Home Industry Trends Year 2018 – a tough year for ceramics manufacturers

Year 2018 – a tough year for ceramics manufacturers

Indian ceramics industry is passing through one of the toughest phases with stagnant demand, rising fuel costs and rapid increase in production capacity which in turn resulted in oversupply in the market.

There were some surprises in tiles market as well in 2018 in the form of relatively newcomers who have started snapping at the heels of market leaders. They are: Varmora, Simpolo, Qutone, Sunheart, Imerys. They are reportedly giving tough times to leading players through regular product innovation and manufacturing efficiency. Till recently their main focus was exports, however now they have started taking keen interest in domestic market.

Further, demand from North East states during last one year has seen a surge and most of the players were not able to explain the main reason for this strong demand. Further, demand from this region is for premium tiles which make the development even more interesting.

In an interesting development, due to intense competition in mass consumption products, market leaders like Kajaria and Somany started moving towards premiumisation of their portfolio. For them this strategy has two advantages. One, in case of premium products margins are higher as compared to other products. And secondly, competition is less in case of premium products when compared to mass products with nil presence of unorganised sector. Further, branding also plays an important role in case of premium products. Newer product lines which are still having higher margins are slim tiles, large format tiles and wall cladding tiles which may see new supply in coming years.

In June, Gujarat High Court’s issued an order directing the Gujarat Pollution Control Board (GPCB) to close ceramic manufacturing units using coal-based gasifiers located in Morbi within stipulated time limits. High Court’s direction came in when the gas price was globally on the way up making the life of Morbi tile manufacturers life miserable. At the time of HC order, 50% of Morbi units were equipped with coal gasifiers, 90% of them also had PNG connections. But most of them preferred to use coal gasifiers to reduce fuel costs. Most of the suppliers in unregulated market use coal gasifiers due to lower cost. Shifting to PNG will increase their cost of production thus, further levelling the playing field which is slowly becoming even post introduction of GST and e-way bill system.

In November, in a bold move Kajaria Ceramics surprised the market by taking a lead in hiking the prices of its products. Many in the market were expecting price hike in the beginning of next year but Kajaria effected 1.5% price hike in the ceramics segment and another 1.5% in the vitrified segment. While some of the other prominent players too followed the market leader in hiking the price, leading dealers say even Morbi manufacturers are emboldened by Kajaria’s price hike and are now contemplating similar action.

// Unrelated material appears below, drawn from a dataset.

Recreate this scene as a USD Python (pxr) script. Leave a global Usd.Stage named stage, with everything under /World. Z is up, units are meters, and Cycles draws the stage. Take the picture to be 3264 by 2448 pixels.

Prior to Kajaria’s price hike move, tile prices were in downward trend during last one year mainly due to oversupply conditions prevailing in the market which in turn was due to large number of new players entering the market. According to market players as many as 50-60 new tile making units had cropped up in Morbi area during the first half of the current calendar year. However, as the year progressed number of new units adding to capacity started abating and some units reportedly downed their shutters due to poor market conditions.

Gas cost account for 30-32% of tiles revenues for the ceramics’ companies. The gas prices are function of international Brent Crude and exchange rate (particularly RAS gas) and had seen significant increase in past 4 months. This has resulted into significant increase in power and fuel cost for ceramics manufacturers. However, the recent retreat in Brent Crude (from US$85 per barrel to less than US$60 per barrel as well as exchange rate appreciation should provide some respite to ceramics manufacturers.

Just as things were seeming to return to normalcy, Indian tiles industry was in for another setback. This time it was on the export front as the Gulf Cooperation Council (GCC), a political and economic union of Arab states and g Bahrain, Kuwait, Oman, Qatar, Saudi Arabia and United Arab Emirates (UAE), was mulling a temporary anti-dumping duty on Indian tiles. GCC is likely to impose anti-dumping duty of 15% for six months on Indian tiles by 5th Jan’19. Morbi Ceramic Association has already represented to Director General of Trade Remedies (DGTR) to make a case for them in GCC. According to the figures available with the Commerce Ministry, the ceramic exports from Morbi cluster was to the tune of Rs 8000 crore in 2017-18 and Gulf countries accounted for around 35% of the exports. The antidumping duty by GCC will impact exports of Indian tiles to Gulf, part of which may be diverted to domestic market, putting supply glut in the market.

Thus, when things were getting back to normalcy for tiles manufacturer, anti-dumping duty by GCC may once again create oversupply scenario in the domestic market as part of the tiles meant for GCC will be diverted to Indian market. Thus, year 2019 is likely to start on a bad note for tiles makers in India.